* Start *

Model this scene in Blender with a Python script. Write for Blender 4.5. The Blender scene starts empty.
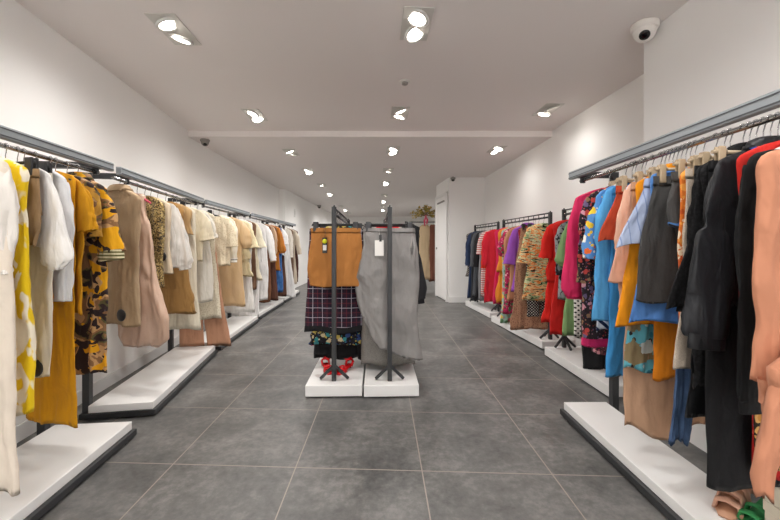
import bpy, bmesh, math, random
from math import sin, cos, pi, radians
from mathutils import Vector, Matrix, noise as mnoise

random.seed(7)
SC = bpy.context.scene
COL = SC.collection
F, CX, HY, HC = 365.0, 390.0, 245.0, 1.07      # focal length in px, principal column, horizon row, eye height

# ------------------------------------------------------------------ helpers
def lin(h):
    h = h.lstrip('#'); v = [int(h[i:i+2], 16) / 255 for i in (0, 2, 4)]
    return tuple(((c / 12.92) if c <= .04045 else ((c + .055) / 1.055) ** 2.4) for c in v) + (1.0,)

class MB:
    """collects shapes into one mesh"""
    def __init__(self): self.v = []; self.f = []; self.sm = []
    def add(self, vs, fs, smooth=True):
        b = len(self.v); self.v += [tuple(p) for p in vs]
        self.f += [tuple(i + b for i in f) for f in fs]; self.sm += [smooth] * len(fs); return self
    def box(self, x0, x1, y0, y1, z0, z1, bev=0.0):
        if bev <= 0:
            vs = [(x, y, z) for z in (z0, z1) for y in (y0, y1) for x in (x0, x1)]
            fs = [(0, 2, 3, 1), (4, 5, 7, 6), (0, 1, 5, 4), (2, 6, 7, 3), (0, 4, 6, 2), (1, 3, 7, 5)]
            return self.add(vs, fs, False)
        bm = bmesh.new(); bmesh.ops.create_cube(bm, size=1)
        for v in bm.verts:
            v.co = Vector(((x0 + x1) / 2 + v.co.x * (x1 - x0), (y0 + y1) / 2 + v.co.y * (y1 - y0), (z0 + z1) / 2 + v.co.z * (z1 - z0)))
        bmesh.ops.bevel(bm, geom=bm.edges[:], offset=bev, segments=2, affect='EDGES', profile=.5)
        bm.verts.index_update()
        self.add([v.co for v in bm.verts], [[v.index for v in f.verts] for f in bm.faces], False); bm.free(); return self
    def tube(self, pts, r, n=8, caps=True, flat=1.0, smooth=True):
        pts = [Vector(p) for p in pts]; rr = r if isinstance(r, (list, tuple)) else [r] * len(pts)
        vs = []; fs = []; ref = None
        for i, p in enumerate(pts):
            t = (pts[min(i + 1, len(pts) - 1)] - pts[max(i - 1, 0)]).normalized()
            if ref is None:
                ref = Vector((0, 1, 0)) if abs(t.y) < .9 else Vector((1, 0, 0))
            u = (ref - t * ref.dot(t)).normalized(); w = t.cross(u); ref = u
            for j in range(n):
                a = 2 * pi * j / n
                vs.append(p + u * cos(a) * rr[i] * flat + w * sin(a) * rr[i])
        for i in range(len(pts) - 1):
            for j in range(n):
                fs.append((i * n + j, i * n + (j + 1) % n, (i + 1) * n + (j + 1) % n, (i + 1) * n + j))
        self.add(vs, fs, smooth)
        if caps:
            b = len(vs); m = len(self.v) - b
            self.f.append(tuple(m + j for j in range(n))[::-1]); self.f.append(tuple(m + b - n + j for j in range(n)))
            self.sm += [False, False]
        return self
    def lathe(self, prof, n=24, at=(0, 0, 0), mat=None, smooth=True):
        vs = []; fs = []
        for r, z in prof:
            for j in range(n):
                a = 2 * pi * j / n; p = Vector((r * cos(a), r * sin(a), z))
                if mat: p = mat @ p
                vs.append(p + Vector(at))
        for i in range(len(prof) - 1):
            for j in range(n):
                fs.append((i * n + j, i * n + (j + 1) % n, (i + 1) * n + (j + 1) % n, (i + 1) * n + j))
        fs.append(tuple(range(n))[::-1]); fs.append(tuple((len(prof) - 1) * n + j for j in range(n)))
        return self.add(vs, fs, smooth)
    def build(self, name, mat, parent=None, fix=False):
        me = bpy.data.meshes.new(name); me.from_pydata(self.v, [], self.f)
        me.polygons.foreach_set('use_smooth', self.sm); me.update()
        if fix:
            bm = bmesh.new(); bm.from_mesh(me); bmesh.ops.recalc_face_normals(bm, faces=bm.faces[:]); bm.to_mesh(me); bm.free()
        o = bpy.data.objects.new(name, me); COL.objects.link(o)
        if mat: me.materials.append(mat)
        if parent: o.parent = parent
        return o

def tag(o, label=None, cat=None, group=None, kind=None):
    if label: o['label'] = label
    if cat: o['category'] = cat
    if group: o['group'] = group
    if kind: o['kind'] = kind
    return o
def empty(name, loc, rz=0.0, **kw):
    o = bpy.data.objects.new(name, None); COL.objects.link(o); o.empty_display_size = .05
    o.location = loc; o.rotation_euler = (0, 0, rz); tag(o, **kw); return o
def copy_tree(o, parent=None):
    c = o.copy(); COL.objects.link(c)
    if parent: c.parent = parent
    for ch in list(o.children): copy_tree(ch, c)
    return c

# ------------------------------------------------------------------ materials
class NT:
    def __init__(self, name):
        self.m = bpy.data.materials.new(name); self.m.use_nodes = True
        self.t = self.m.node_tree; self.n = self.t.nodes; self.b = self.n['Principled BSDF']
        self.out = self.n['Material Output']; self._c = None
    def new(self, typ, **kw):
        nd = self.n.new(typ)
        for k, v in kw.items():
            if k in nd.inputs: nd.inputs[k].default_value = v
            else: setattr(nd, k, v)
        return nd
    def link(self, a, b): self.t.links.new(a, b)
    def coord(self, scale=(1, 1, 1), rot=(0, 0, 0)):
        if self._c is None: self._c = self.new('ShaderNodeTexCoord').outputs['Object']
        mp = self.new('ShaderNodeMapping'); mp.inputs['Scale'].default_value = scale; mp.inputs['Rotation'].default_value = rot
        self.link(self._c, mp.inputs['Vector']); return mp.outputs['Vector']
    def math(self, op, a, b=None, c=None):
        nd = self.new('ShaderNodeMath', operation=op)
        for i, x in enumerate((a, b, c)):
            if x is None: continue
            if isinstance(x, (int, float)): nd.inputs[i].default_value = x
            else: self.link(x, nd.inputs[i])
        return nd.outputs[0]
    def ramp(self, fac, stops, const=False):
        r = self.new('ShaderNodeValToRGB'); e = r.color_ramp.elements
        if const: r.color_ramp.interpolation = 'CONSTANT'
        while len(e) < len(stops): e.new(.5)
        for el, (p, c) in zip(e, stops): el.position = p; el.color = lin(c) if isinstance(c, str) else c
        self.link(fac, r.inputs[0]); return r.outputs['Color']
    def mix(self, fac, a, b):
        m = self.new('ShaderNodeMix', data_type='RGBA')
        for s, x in ((m.inputs[0], fac), (m.inputs[6], a), (m.inputs[7], b)):
            if isinstance(x, str): s.default_value = lin(x)
            elif isinstance(x, (int, float)): s.default_value = x
            else: self.link(x, s)
        return m.outputs[2]
    def sep(self, vec):
        s = self.new('ShaderNodeSeparateXYZ'); self.link(vec, s.inputs[0]); return s.outputs
    def noise(self, scale, detail=2, vscale=(1, 1, 1), rough=.5, dist=0.0, rot=(0, 0, 0)):
        nd = self.new('ShaderNodeTexNoise', Scale=scale, Detail=detail, Roughness=rough, Distortion=dist)
        self.link(self.coord(vscale, rot), nd.inputs['Vector']); return nd.outputs['Fac']
    def voro(self, scale, feature='F1', rand=1.0, vscale=(1, 1, 1)):
        nd = self.new('ShaderNodeTexVoronoi', feature=feature, Scale=scale)
        if 'Randomness' in nd.inputs: nd.inputs['Randomness'].default_value = rand
        self.link(self.coord(vscale), nd.inputs['Vector']); return nd

def simple(name, col, rough=.5, metal=0.0, emit=None, es=0.0, spec=.5):
    k = NT(name); k.b.inputs['Base Color'].default_value = lin(col); k.b.inputs['Roughness'].default_value = rough
    k.b.inputs['Metallic'].default_value = metal; k.b.inputs['Specular IOR Level'].default_value = spec
    if emit: k.b.inputs['Emission Color'].default_value = lin(emit); k.b.inputs['Emission Strength'].default_value = es
    return k.m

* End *

- _EXERCISE GOAL_
Write out the lines from the start of the material to the line with "from mathutils import", inclusive and exactly. Skip the pictures.

- _ANSWER TO THIS EXERCISE_
Model this scene in Blender with a Python script. Write for Blender 4.5. The Blender scene starts empty.
import bpy, bmesh, math, random
from math import sin, cos, pi, radians
from mathutils import Vector, Matrix, noise as mnoise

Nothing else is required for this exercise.